Man würde denken, „Beauty & The Nerd“ ist Satire
„Beauty & The Nerd“ (donnerstags auf ProSieben und Joyn) war schon 2013 der Renner und ist es heute immer noch. Ein paar schöne Frauen – genannt Beautys – treffen auf ein paar nerdige Männer und bringen ihnen das Leben bei. Seit einigen Staffeln mischt auch ein Beauty-Mann mit einer Nerdin mit. Die Beautys stehen in der Auftaktfolge im kurzen Glitzerkleid vor einer Villa und warten auf ihre Nerds. Den lieben langen Tag denken sie überwiegend an Schminke und andere Beautyprodukte.

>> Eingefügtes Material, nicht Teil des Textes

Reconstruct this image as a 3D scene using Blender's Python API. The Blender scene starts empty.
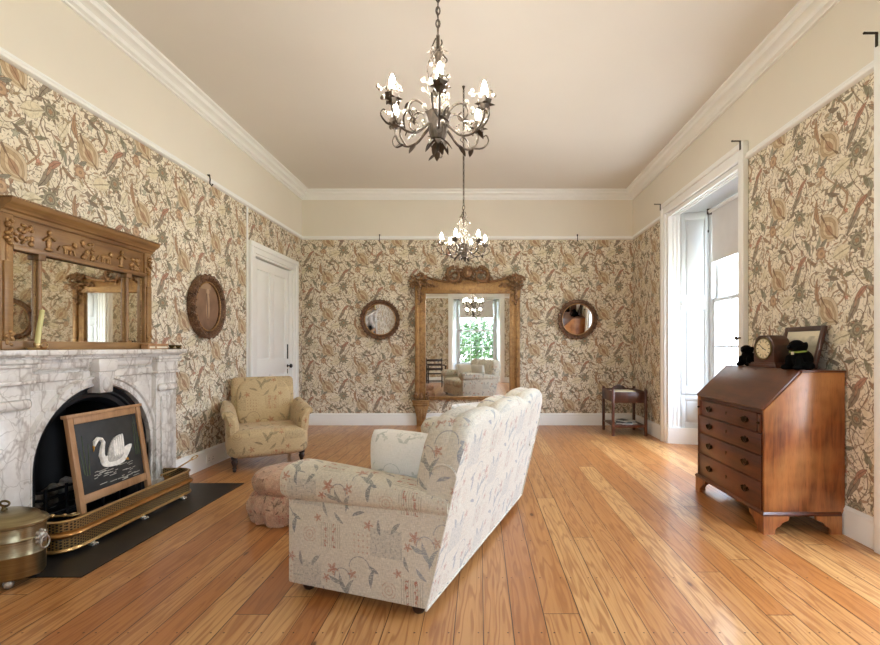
import bpy, bmesh, math, random
from math import sin, cos, pi, radians as R, sqrt, atan2
from mathutils import Vector, Matrix
random.seed(7)
SC = bpy.context.scene
COL = SC.collection

# ------------------------------------------------------------------ room figures (metres; camera stands at x=0, y=0)
XL, XR, YB, YR, ZC = -2.738, 2.354, 7.231, -1.5, 3.585
RAIL = 2.846
FP = 470.0
def at(px, py, Y):
    """point of the room at depth Y that was measured at pixel px, py (only used to lay out real positions)"""
    return ((px - 480) / FP * Y, Y, 1.2 - (py - 347) / FP * Y)

# ------------------------------------------------------------------ node expression helper
def lin(h):
    h = h.lstrip('#'); o = []
    for i in (0, 2, 4):
        c = int(h[i:i+2], 16) / 255
        o.append(c / 12.92 if c <= .04045 else ((c + .055) / 1.055) ** 2.4)
    return (o[0], o[1], o[2], 1.0)

class G:
    nt = None
def _set(sock, v):
    if isinstance(v, E): v = v.v
    if hasattr(v, 'node'): G.nt.links.new(v, sock)
    else: sock.default_value = v
def mth(op, *a, clamp=False):
    n = G.nt.nodes.new('ShaderNodeMath'); n.operation = op; n.use_clamp = clamp
    for i, x in enumerate(a): _set(n.inputs[i], x)
    return E(n.outputs[0])
class E:
    def __init__(s, v): s.v = v
    def __add__(s, o): return mth('ADD', s, o)
    __radd__ = __add__
    def __sub__(s, o): return mth('SUBTRACT', s, o)
    def __rsub__(s, o): return mth('SUBTRACT', o, s)
    def __mul__(s, o): return mth('MULTIPLY', s, o)
    __rmul__ = __mul__
    def __truediv__(s, o): return mth('DIVIDE', s, o)
    def __neg__(s): return mth('MULTIPLY', s, -1.0)
def absf(a): return mth('ABSOLUTE', a)
def sinf(a): return mth('SINE', a)
def flo(a): return mth('FLOOR', a)
def fra(a): return mth('FRACT', a)
def rnd(a): return mth('ROUND', a)
def sqf(a): return mth('SQRT', a)
def gt(a, b): return mth('GREATER_THAN', a, b)
def lt(a, b): return mth('LESS_THAN', a, b)
def mn(a, b): return mth('MINIMUM', a, b)
def mx(a, b): return mth('MAXIMUM', a, b)
def ramp01(a, lo, hi):
    n = G.nt.nodes.new('ShaderNodeMapRange'); n.clamp = True
    _set(n.inputs[0], a); n.inputs[1].default_value = lo; n.inputs[2].default_value = hi
    return E(n.outputs[0])
def soft(val, w): return mth('MULTIPLY', val, 1.0 / w, clamp=True)
def col(c): return lin(c) if isinstance(c, str) else c
def mix(f, a, b, blend='MIX'):
    n = G.nt.nodes.new('ShaderNodeMix'); n.data_type = 'RGBA'; n.blend_type = blend
    _set(n.inputs[0], f); _set(n.inputs[6], col(a)); _set(n.inputs[7], col(b))
    return E(n.outputs[2])
def coord(kind='Object'):
    n = G.nt.nodes.new('ShaderNodeTexCoord'); return E(n.outputs[kind])
def sep(v):
    n = G.nt.nodes.new('ShaderNodeSeparateXYZ'); _set(n.inputs[0], v)
    return E(n.outputs[0]), E(n.outputs[1]), E(n.outputs[2])
def comb(x=0.0, y=0.0, z=0.0):
    n = G.nt.nodes.new('ShaderNodeCombineXYZ')
    for i, a in enumerate((x, y, z)): _set(n.inputs[i], a)
    return E(n.outputs[0])
def scale3(v, s):
    n = G.nt.nodes.new('ShaderNodeVectorMath'); n.operation = 'MULTIPLY'; _set(n.inputs[0], v)
    n.inputs[1].default_value = s; return E(n.outputs[0])
def noise(v, s, detail=2.0, rough=.5, dist=0.0, out=0):
    n = G.nt.nodes.new('ShaderNodeTexNoise'); _set(n.inputs['Vector'], v); n.inputs['Scale'].default_value = s
    n.inputs['Detail'].default_value = detail; n.inputs['Roughness'].default_value = rough
    n.inputs['Distortion'].default_value = dist
    return E(n.outputs[out])
def white(v):
    n = G.nt.nodes.new('ShaderNodeTexWhiteNoise'); n.noise_dimensions = '3D'; _set(n.inputs['Vector'], v)
    return E(n.outputs['Value'])
def voro(v, s, feature='F1', rand=1.0):
    n = G.nt.nodes.new('ShaderNodeTexVoronoi'); n.feature = feature; _set(n.inputs['Vector'], v)
    n.inputs['Scale'].default_value = s; n.inputs['Randomness'].default_value = rand
    return n
def warp(v, s, amt, detail=1.0):
    n = G.nt.nodes.new('ShaderNodeTexNoise'); _set(n.inputs['Vector'], v); n.inputs['Scale'].default_value = s
    n.inputs['Detail'].default_value = detail
    a = G.nt.nodes.new('ShaderNodeVectorMath'); a.operation = 'SUBTRACT'
    G.nt.links.new(n.outputs['Color'], a.inputs[0]); a.inputs[1].default_value = (.5, .5, .5)
    b = G.nt.nodes.new('ShaderNodeVectorMath'); b.operation = 'SCALE'; G.nt.links.new(a.outputs[0], b.inputs[0]); b.inputs['Scale'].default_value = amt
    c = G.nt.nodes.new('ShaderNodeVectorMath'); c.operation = 'ADD'; _set(c.inputs[0], v); G.nt.links.new(b.outputs[0], c.inputs[1])
    return E(c.outputs[0])

class Mat:
    """with Mat(name) as m: m.base(...), m.rough(...)"""
    def __init__(s, name, **kw):
        s.m = bpy.data.materials.new(name); s.m.use_nodes = True
        s.nt = s.m.node_tree; s.b = s.nt.nodes['Principled BSDF']; s.kw = kw
    def __enter__(s):
        G.nt = s.nt
        for k, v in s.kw.items(): s.inp(k, v)
        return s
    def __exit__(s, *a): return False
    def inp(s, k, v):
        k = {'base': 'Base Color', 'rough': 'Roughness', 'metal': 'Metallic', 'coat': 'Coat Weight', 'coat_rough': 'Coat Roughness',
             'sheen': 'Sheen Weight', 'spec': 'Specular IOR Level', 'em': 'Emission Color', 'ems': 'Emission Strength',
             'trans': 'Transmission Weight', 'ior': 'IOR', 'alpha': 'Alpha'}.get(k, k)
        if isinstance(v, str): v = lin(v)
        _set(s.b.inputs[k], v)
    def bump(s, h, strength=.3, dist=.002):
        n = s.nt.nodes.new('ShaderNodeBump'); _set(n.inputs['Height'], h)
        n.inputs['Strength'].default_value = strength; n.inputs['Distance'].default_value = dist
        s.nt.links.new(n.outputs[0], s.b.inputs['Normal'])

MAT = {}
def plain(name, c, rough=.5, metal=0.0, var=.08, scale=6.0, bump=0.0, bscale=60.0, **kw):
    with Mat(name, rough=rough, metal=metal, **kw) as m:
        v = coord(); n = noise(v, scale, 3.0)
        cc = lin(c); d = tuple(x * (1 - var * 2) for x in cc[:3]) + (1,); l = tuple(min(1, x * (1 + var)) for x in cc[:3]) + (1,)
        m.inp('base', mix(ramp01(n, .3, .7), d, l))
        if bump: m.bump(noise(v, bscale, 3.0), bump)
    MAT[name] = m.m
    return m.m

plain('paint_cream', '#E2DCCE', .7, var=.012, scale=1.5)
plain('paint_ceiling', '#DBD6CD', .75, var=.012, scale=1.2)
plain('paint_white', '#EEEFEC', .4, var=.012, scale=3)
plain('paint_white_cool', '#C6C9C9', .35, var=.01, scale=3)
plain('blind_fabric', '#D9D6D2', .8, var=.02, bump=.1, bscale=300)
plain('black_iron', '#242527', .42, .4, var=.2, bump=.15, bscale=120)
plain('black_matte', '#0B0B0B', .7, var=.2)
plain('slate', '#1F1F20', .38, var=.2, scale=9, bump=.05, bscale=40)
plain('dark_wood', '#2E1B12', .35, var=.3, scale=12)
plain('bracket_metal', '#3A342C', .5, .6)
plain('bulb_socket', '#C9BFA8', .6)
plain('chandelier_metal', '#4E4338', .55, .3, var=.25, scale=40)
plain('blossom', '#938A7B', .35, var=.03)
plain('candle_wax', '#D5D08F', .5, var=.05)
plain('black_fur', '#060606', .95, var=.3, scale=60, bump=.9, bscale=260, spec=.1)
plain('collar_green', '#8A9A3A', .7)
plain('cream_paper', '#E4DAC2', .8, var=.05)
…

Die Nerds hingegen legen keinen Wert auf ihr äußeres Erscheinungsbild, entweder tragen sie unstylische T-Shirts oder aber Kostüme, die für ihre Nerd-Leidenschaft stehen. Um sich den Beautys vorzustellen, halten sie einen Gegenstand wie ein Plastikschiff oder eine Tastatur in ihren Händen, damit sowohl die Beautys als auch die Zuschauer vom ersten Moment an wissen, worauf sie sich einlassen. Es gibt den Schiffs-Nerd, den Mittelalter-Nerd, den Informatik-Nerd ... Auch die Spiele verdeutlichen, wo genau sich die Beautys und Nerds wissenstechnisch befinden. Müssen die Nerds zum Beispiel beweisen, dass sie etwas von den Beautys gelernt haben, werden ihnen Fragen gestellt wie „Wofür ist ein Mascara?“ oder „Was ist ein Brazilian Butt Lift?“ Man würde denken, diese TV-Show ist Satire – ist sie aber nicht.

Alle warten nur aufs große Umstyling
Der Unterhaltungsfaktor von „Beauty & The Nerd“ liegt darin, dass wir alle sehen wollen, ob und wie diese zwei völlig fremden „Menschenarten“ miteinander zurechtkommen. Werden die Beautys am Ende der Show vielleicht mehr über Schiffe, das Mittelalter und Computer wissen? Und schaffen es die Beautys, die Nerds aus ihrem Schneckenhaus zu locken und sie zu sozialisieren?
Eigentlich auch egal, die Zuschauer warten ähnlich wie bei GNTM sowieso nur auf das große Umstyling am Ende der Show. Wenn die Nerds endlich auf Modedesigner Thomas Rath treffen, der ihnen die Bärte und Comic-Shirts nimmt, ihnen eine trendige Frisur verpasst und sie in schnittige Anzüge steckt. Wir wissen alle, dass die neuen Looks wohl nicht lange anhalten werden, wenn die Nerds erst einmal wieder in ihrem Alltag angekommen sind, trotzdem sind und bleiben diese Umstylings das Highlight der Show.
Klar, „Beauty & The Nerd“ bricht oder spielt nicht etwa mit den Klischees, im Gegenteil. Geht es nach der Woke-Bewegung, dürfte es solch eine TV-Show wohl eigentlich gar nicht geben. Doch seien wir mal ehrlich, am Ende zählt eh nur eins: Dass sich genug Zuschauer unterhalten fühlen.